The re-branding effort is much needed. For too long, the Christian brand has been one of easy rewards, of easy salvation, of easy change. We are reaping the consequences of that. Since we have made faith so easy to obtain, we have robbed it of all its value. We have robbed it of any cost, so it has become nothing worth keeping. We’re like children with a pile of Christmas gifts. We are clueless as to their value, so we just throw them all aside. The re-branding of Christianity must make it clear that our faith costs something. There was a great price to make our redemption viable, and there is a great cost if we are to be redeemed. A decision to start along a journey of faith is not one that is easy. It is a decision that realizes there will be great cost. The cost should never be under-emphasized. That following Christ will pick us up and set us in the opposite direction of the culture around us should never be underestimated. No person should ever be told of the great rewards that Christ offers without of the great cost of seeking those rewards. No person should know that redemption is waiting if they do not first know that the cost of that redemption may mean that their old way of living will be torn from limb to limb in a deconstruction that cannot be free of pain. Something amazing is waiting for us, but that cannot be obtained but by a systematic destruction of what we hold most dear. No person should ever be promised the reward without being made aware of the distinct possibility for pain.

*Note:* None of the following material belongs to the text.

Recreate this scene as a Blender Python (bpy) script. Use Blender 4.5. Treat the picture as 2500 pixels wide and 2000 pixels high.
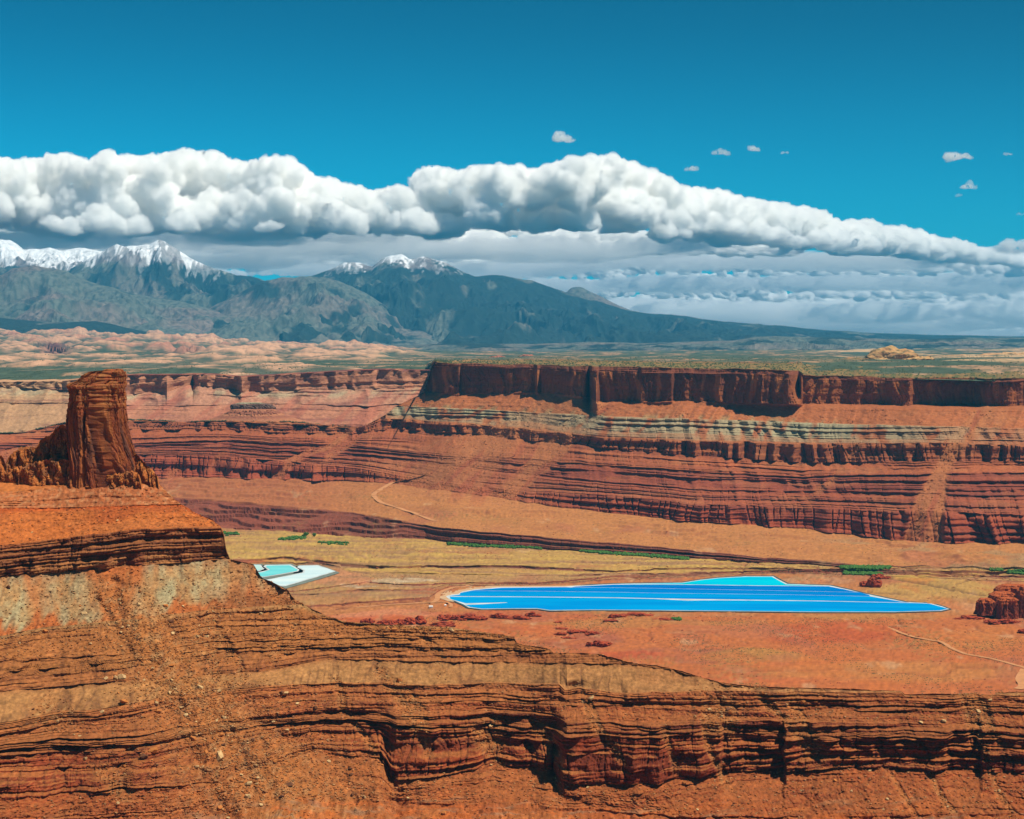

That will not win us many fans. While it may do nothing to increase the sustainability and viability of the brand, it will do everything to increase the integrity of the brand. While the integrity is in jeopardy (and it most certainly is in jeopardy), the sustainability and viability find themselves in the crosshairs as well. A renewed focus on restoring the integrity of Christianity most likely means that, by marketing standards, things must get worse before they get better. The brand will be whittled down to something that appears anemic and weak. However, it is becoming something that has more potential and power to change the world than any expansive, watered-down brand could ever have.
No matter how we speak, and no matter how we market ourselves to the world, there is one thing that is undeniably true. There is no better testament to the brand of Christianity than the way we live our lives. Nothing will speak more loudly than how we are living in the world every day. Nothing will show more clearly what this thing we have dedicated our lives to is about than how we are transforming Christ’s words into reality every single day. Our lives are the only sufficient way to re-brand Christianity. We will never change a world religion from the top down. Our only hope is start and the bottom, and pray that our lives filter their way out and up, until we are so loud that the ugly voices that have been screaming the loudest cannot help but listen to the things we are saying. And more than that, we must have the perseverance to continue when it seems that we are going neither outward nor upward, and when we know that our volume is still not yet sufficient to be heard in the halls of power. We must be committed to this as much was when it’s hard as when it’s easy, and we must acknowledge that it is often hard.
However, we must never tire of the joy that we find in doing things the hard way.